In spring 2002, due to lack of political support, Denmark's new Liberal/Conservative government withdrew its proposal to establish a state unemployment insurance fund as an alternative to the existing trade union-run funds. However, the government does have political support for promoting the establishment of more cross-sector unemployment insurance funds.

On coming to office in November 2001, the new minority coalition government of the Liberal Party (Venstre) and Conservative People's Party (Konservative Folkeparti) announced that, as part of its programme for its first 100 days in office, it would table a bill establishing a state unemployment insurance fund (UIF) as an alternative to the existing private UIFs (which are administered by trade unions) (DK0112147F). However, in spring 2002, by agreement with the right-wing opposition Danish People's Party (Dansk Folkeparti, DF), the government decided to withdraw the bill, which would have given employees more freedom of choice in UIFs. However, the government's proposal to allow the creation of cross-sector UIFs with a view to promoting flexibility on the labour market will continue, with DF support. Furthermore, if this measure does not have the desired effect in terms of labour market flexibility, the bill on state UIFs can be tabled again at a later stage, with the issue to be reconsidered in 2004 at the latest.
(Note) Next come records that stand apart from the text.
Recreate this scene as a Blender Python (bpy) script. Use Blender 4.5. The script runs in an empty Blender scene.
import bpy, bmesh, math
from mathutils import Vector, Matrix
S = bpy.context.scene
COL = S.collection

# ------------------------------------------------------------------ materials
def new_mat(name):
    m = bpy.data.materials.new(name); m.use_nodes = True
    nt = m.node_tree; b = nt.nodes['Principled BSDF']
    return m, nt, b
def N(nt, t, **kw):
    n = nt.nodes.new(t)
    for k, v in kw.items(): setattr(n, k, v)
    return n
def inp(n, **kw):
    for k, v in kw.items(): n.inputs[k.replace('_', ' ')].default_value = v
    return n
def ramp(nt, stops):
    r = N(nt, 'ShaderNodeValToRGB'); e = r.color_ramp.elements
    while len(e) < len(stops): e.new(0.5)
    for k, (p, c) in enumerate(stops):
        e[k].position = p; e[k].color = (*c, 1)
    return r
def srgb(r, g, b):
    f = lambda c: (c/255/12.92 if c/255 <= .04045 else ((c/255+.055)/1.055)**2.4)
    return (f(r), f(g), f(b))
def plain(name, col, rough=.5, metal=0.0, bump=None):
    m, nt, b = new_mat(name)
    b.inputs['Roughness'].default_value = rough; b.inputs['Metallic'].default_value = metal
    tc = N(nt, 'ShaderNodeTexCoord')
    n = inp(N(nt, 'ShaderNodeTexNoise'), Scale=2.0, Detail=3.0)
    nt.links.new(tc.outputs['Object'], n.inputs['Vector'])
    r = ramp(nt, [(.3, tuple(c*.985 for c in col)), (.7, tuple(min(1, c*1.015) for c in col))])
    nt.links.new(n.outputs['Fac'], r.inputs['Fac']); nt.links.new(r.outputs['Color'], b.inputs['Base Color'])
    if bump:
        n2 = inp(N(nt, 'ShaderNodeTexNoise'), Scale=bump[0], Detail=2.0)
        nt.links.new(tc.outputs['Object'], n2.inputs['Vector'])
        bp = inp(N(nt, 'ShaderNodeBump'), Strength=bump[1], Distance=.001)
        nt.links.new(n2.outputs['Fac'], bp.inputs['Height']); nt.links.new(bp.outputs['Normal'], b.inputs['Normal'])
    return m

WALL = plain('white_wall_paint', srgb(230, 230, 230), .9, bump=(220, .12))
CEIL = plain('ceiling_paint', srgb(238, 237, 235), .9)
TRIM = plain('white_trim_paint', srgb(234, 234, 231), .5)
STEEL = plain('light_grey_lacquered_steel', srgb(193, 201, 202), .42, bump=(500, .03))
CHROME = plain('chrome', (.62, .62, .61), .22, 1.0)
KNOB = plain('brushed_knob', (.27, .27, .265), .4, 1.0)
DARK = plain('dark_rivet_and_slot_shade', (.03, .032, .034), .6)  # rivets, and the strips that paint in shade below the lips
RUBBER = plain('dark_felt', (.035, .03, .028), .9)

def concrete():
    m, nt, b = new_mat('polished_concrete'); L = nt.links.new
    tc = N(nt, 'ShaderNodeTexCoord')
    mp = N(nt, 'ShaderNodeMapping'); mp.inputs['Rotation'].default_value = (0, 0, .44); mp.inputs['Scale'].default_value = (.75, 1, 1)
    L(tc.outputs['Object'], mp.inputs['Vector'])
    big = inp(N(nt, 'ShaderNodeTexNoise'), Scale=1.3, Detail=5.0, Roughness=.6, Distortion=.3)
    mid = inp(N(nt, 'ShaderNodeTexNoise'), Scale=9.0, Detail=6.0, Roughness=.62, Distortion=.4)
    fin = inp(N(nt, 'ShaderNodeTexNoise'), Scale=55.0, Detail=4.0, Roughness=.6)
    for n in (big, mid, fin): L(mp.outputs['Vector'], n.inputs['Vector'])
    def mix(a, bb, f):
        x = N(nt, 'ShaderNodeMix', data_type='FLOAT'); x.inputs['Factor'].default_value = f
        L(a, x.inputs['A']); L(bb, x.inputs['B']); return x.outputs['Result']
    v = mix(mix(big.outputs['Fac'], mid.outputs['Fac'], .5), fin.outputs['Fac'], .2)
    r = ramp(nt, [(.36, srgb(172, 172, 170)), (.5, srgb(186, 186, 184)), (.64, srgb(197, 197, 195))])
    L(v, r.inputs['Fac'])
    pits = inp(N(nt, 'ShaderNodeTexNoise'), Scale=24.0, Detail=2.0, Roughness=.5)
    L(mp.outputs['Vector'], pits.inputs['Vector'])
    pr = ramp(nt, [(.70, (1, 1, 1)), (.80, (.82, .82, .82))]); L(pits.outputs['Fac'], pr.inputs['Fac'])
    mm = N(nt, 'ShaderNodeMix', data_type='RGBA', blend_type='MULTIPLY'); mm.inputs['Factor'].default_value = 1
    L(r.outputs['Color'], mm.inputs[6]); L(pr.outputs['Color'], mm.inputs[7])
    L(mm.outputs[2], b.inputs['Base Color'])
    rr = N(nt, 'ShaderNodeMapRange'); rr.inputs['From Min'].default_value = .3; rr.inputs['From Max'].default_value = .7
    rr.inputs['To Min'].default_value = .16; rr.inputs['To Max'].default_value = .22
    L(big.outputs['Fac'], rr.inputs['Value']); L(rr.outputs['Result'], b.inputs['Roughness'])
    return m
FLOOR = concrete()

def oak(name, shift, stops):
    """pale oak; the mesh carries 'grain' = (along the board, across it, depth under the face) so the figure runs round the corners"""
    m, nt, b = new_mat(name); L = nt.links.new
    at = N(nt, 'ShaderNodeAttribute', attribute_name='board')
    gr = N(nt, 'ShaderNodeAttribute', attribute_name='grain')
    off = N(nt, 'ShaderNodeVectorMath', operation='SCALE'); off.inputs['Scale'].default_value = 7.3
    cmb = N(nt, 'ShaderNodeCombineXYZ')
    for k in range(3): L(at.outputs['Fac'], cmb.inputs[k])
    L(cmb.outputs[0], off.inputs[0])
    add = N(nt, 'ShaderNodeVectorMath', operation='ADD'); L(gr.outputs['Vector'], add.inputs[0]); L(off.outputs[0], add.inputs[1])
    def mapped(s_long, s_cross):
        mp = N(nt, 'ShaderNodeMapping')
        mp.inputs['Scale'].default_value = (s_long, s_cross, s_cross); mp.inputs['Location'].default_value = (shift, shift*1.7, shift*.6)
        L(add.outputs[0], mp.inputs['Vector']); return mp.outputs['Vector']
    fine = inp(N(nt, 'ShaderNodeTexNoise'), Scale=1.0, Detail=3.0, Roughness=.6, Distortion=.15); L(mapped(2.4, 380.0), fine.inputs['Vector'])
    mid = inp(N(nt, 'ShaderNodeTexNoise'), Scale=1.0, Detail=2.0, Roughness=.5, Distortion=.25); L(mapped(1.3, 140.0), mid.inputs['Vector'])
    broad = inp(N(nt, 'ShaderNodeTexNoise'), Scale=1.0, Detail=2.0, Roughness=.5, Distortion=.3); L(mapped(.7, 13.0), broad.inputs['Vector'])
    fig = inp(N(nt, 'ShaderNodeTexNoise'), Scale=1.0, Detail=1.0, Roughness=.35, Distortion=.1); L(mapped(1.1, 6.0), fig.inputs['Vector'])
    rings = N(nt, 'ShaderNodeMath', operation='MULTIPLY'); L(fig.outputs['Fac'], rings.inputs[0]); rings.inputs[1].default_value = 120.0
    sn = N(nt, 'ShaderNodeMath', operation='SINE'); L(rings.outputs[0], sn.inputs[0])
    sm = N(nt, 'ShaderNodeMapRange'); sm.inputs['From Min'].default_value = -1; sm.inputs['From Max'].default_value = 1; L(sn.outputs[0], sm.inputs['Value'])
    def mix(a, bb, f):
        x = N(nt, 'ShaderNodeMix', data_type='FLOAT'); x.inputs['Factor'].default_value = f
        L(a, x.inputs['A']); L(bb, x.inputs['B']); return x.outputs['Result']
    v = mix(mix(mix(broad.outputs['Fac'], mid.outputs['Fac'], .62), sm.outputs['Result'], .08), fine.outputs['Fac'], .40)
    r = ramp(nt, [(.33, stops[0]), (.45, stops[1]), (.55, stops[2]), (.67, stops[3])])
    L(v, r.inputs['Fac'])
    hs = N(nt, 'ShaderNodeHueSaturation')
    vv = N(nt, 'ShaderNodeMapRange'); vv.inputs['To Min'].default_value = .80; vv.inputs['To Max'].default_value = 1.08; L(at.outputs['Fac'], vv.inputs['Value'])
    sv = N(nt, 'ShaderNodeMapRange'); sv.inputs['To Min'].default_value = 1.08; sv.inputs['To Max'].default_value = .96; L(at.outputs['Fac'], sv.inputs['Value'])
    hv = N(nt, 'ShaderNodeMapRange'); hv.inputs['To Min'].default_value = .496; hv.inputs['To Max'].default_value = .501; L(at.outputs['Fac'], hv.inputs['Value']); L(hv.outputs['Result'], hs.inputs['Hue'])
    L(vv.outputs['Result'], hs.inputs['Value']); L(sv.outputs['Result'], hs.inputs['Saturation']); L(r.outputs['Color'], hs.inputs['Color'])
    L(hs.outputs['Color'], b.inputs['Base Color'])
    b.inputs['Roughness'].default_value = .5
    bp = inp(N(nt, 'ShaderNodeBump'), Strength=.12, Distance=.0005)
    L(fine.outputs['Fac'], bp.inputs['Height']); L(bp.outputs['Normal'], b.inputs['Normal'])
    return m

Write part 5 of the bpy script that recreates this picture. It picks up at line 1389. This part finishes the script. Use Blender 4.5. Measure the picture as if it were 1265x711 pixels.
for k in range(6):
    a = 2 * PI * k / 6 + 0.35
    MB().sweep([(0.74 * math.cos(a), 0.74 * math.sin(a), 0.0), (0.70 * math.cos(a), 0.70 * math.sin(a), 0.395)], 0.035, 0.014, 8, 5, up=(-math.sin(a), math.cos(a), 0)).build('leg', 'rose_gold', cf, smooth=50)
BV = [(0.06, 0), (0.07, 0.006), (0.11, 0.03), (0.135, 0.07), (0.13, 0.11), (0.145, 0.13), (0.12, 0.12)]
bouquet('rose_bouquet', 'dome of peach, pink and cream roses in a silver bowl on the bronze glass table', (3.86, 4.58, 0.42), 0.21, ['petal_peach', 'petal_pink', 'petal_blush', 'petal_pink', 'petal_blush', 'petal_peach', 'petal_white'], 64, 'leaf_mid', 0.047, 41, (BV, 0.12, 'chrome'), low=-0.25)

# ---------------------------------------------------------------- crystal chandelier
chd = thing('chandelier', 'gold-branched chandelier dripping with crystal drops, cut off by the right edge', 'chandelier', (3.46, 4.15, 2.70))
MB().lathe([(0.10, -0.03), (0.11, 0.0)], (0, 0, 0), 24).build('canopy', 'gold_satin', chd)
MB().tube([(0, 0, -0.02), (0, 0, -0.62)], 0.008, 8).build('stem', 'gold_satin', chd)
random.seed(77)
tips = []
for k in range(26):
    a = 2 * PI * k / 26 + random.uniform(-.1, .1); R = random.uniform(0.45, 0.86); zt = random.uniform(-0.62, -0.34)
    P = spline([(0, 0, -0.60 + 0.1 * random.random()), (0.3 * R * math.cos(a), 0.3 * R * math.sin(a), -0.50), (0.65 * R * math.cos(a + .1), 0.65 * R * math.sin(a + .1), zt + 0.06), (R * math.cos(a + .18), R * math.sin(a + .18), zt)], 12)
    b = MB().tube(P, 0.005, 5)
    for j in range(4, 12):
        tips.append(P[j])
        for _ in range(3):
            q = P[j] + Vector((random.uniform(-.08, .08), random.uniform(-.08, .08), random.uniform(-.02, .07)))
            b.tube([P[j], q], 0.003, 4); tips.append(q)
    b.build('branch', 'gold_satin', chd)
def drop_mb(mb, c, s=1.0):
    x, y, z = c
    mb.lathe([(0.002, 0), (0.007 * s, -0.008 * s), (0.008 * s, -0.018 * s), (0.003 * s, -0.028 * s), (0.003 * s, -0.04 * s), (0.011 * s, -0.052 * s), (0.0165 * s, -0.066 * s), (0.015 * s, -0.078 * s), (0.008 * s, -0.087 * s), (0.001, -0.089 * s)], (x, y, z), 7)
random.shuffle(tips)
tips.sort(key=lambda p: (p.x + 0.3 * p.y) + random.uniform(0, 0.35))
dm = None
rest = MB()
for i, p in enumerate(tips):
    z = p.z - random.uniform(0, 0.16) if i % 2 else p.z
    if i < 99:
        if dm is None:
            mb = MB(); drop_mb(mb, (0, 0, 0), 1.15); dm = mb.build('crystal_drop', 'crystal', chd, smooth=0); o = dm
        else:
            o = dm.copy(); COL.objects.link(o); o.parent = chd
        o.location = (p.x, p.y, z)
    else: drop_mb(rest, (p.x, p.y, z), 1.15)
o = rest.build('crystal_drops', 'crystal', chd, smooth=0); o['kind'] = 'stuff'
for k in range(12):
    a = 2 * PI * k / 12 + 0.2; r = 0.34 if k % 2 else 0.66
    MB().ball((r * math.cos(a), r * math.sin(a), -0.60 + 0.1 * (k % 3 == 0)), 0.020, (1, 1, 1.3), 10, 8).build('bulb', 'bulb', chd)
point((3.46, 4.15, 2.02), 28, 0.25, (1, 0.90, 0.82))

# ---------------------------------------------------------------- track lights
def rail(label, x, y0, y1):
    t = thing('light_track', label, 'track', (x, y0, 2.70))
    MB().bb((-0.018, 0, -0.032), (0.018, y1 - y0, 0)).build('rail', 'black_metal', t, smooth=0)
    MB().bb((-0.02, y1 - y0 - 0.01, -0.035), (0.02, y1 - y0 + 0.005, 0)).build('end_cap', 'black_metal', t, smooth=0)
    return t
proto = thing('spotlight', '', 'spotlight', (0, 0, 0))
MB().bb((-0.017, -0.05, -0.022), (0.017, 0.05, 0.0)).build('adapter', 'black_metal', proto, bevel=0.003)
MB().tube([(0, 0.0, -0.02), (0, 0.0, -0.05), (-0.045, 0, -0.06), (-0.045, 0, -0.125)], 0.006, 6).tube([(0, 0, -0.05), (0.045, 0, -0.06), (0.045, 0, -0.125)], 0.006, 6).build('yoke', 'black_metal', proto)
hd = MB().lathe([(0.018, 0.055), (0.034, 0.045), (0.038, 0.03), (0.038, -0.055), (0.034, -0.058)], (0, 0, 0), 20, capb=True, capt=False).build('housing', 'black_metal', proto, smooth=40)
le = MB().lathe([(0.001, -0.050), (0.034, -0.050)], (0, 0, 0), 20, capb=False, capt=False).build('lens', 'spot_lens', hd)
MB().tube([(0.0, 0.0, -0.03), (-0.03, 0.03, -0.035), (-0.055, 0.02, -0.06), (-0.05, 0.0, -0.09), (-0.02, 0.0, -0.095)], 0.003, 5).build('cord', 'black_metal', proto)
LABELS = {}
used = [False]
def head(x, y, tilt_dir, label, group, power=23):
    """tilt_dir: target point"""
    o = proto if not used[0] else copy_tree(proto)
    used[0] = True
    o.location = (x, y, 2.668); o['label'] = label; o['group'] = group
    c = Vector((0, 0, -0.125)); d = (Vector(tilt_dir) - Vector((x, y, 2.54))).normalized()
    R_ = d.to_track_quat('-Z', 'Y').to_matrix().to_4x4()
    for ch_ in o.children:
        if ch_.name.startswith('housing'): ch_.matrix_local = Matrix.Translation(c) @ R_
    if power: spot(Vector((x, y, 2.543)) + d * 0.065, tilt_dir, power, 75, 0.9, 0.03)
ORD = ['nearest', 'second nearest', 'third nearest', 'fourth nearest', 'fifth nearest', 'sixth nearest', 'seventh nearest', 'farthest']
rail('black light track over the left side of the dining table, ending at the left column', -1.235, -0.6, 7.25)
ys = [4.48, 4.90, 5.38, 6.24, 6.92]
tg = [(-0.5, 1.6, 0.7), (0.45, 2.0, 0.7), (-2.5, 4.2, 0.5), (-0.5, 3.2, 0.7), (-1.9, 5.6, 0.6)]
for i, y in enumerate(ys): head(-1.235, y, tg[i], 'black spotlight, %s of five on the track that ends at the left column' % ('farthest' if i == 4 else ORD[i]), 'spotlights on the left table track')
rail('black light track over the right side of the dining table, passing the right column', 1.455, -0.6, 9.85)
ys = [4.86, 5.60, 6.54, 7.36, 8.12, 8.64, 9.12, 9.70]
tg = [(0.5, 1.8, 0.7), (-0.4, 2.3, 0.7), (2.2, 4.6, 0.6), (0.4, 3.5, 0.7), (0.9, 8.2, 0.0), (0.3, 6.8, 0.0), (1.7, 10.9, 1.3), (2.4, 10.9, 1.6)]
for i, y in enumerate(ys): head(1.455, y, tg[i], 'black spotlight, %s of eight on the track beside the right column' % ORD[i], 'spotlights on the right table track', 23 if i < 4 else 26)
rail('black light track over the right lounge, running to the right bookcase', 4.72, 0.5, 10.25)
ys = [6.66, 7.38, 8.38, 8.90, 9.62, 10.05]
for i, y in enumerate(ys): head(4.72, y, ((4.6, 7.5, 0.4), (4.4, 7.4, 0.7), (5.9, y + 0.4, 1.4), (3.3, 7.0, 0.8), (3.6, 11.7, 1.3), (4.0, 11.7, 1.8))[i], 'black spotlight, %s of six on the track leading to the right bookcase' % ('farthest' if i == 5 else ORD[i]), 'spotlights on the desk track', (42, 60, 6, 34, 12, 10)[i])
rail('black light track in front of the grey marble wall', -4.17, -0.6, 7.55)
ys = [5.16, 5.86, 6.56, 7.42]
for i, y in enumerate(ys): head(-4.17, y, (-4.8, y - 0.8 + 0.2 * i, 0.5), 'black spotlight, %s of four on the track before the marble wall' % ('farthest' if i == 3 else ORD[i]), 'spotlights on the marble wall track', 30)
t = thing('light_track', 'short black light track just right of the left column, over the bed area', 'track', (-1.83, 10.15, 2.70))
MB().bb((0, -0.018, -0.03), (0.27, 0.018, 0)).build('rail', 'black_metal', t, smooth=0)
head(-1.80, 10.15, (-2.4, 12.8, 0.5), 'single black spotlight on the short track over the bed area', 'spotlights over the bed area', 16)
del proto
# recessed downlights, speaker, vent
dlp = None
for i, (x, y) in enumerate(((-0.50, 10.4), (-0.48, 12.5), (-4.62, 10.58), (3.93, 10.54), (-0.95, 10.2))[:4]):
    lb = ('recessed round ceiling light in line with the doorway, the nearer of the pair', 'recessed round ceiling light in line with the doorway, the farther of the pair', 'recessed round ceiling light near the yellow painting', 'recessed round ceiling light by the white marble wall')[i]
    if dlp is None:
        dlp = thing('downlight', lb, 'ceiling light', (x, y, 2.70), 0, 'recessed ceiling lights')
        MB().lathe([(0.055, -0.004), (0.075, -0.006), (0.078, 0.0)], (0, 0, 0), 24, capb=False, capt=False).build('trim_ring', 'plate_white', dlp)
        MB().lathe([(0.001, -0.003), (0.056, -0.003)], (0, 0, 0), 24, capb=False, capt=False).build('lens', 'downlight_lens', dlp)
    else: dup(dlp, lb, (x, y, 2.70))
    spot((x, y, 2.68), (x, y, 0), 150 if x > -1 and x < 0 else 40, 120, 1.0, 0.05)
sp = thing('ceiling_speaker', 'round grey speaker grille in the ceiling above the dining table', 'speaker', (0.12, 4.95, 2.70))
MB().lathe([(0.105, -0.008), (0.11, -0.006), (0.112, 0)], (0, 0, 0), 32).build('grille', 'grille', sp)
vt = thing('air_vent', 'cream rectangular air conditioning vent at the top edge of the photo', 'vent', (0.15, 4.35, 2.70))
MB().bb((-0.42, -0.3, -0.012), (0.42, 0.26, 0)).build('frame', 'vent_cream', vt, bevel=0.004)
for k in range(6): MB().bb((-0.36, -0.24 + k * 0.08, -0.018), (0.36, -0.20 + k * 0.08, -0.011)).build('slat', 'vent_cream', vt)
The existing UIFs are satisfied with the government's decision. However, the association of UIFs has questioned the idea that cross-sector UIFs would be able to reflect the interests of a wide range of workers across different sectors and at different levels. It also believes that the administrative costs would be high. Nevertheless, there is already one private cross-sector UIF, the Christian Unemployment Insurance Fund (Den Kristelige A-kasse), which – with good reason – sees the establishment of more such bodies as competition. It is probable that not all of the members of the Christian UIF are members for religious reasons, but rather because the fund is an alternative to the unions' UIFs.

The general opinion – shared by existing UIFs – is that it will be difficult to change the Danish unemployment insurance system by establishing cross-sector UIFs. It is difficult to see where the members of such funds will come from, if not from the existing Christian UIF. The 20 member unions of the Confederation of Danish Trade Unions (Landsorganisationen i Danmark, LO) are unlikely to take the opportunity to establish cross-sector UIFs and raise the possibility of 'poaching' each others' UIF members. Indeed, LO's affiliates made a commitment in January 2002 that none of their UIFs will admit members who are not occupationally qualified for membership of the union in question.

The LO trade unions state that the activities of the present UIFs involve much more than just payment of unemployment benefits. Only UIFs based on particular sectors and occupations can, according to the unions, offer the services and labour market policy programmes which can bring unemployed members back into employment. The government disagrees and wants to find a model whereby it will no longer be the UIFs which are responsible for checking whether an unemployed person is available for work and thus entitled to unemployment benefits. According to the government, this availability check could be carried out by a state agency, such as the Directorate of Labour (Arbejdsdirektoratet).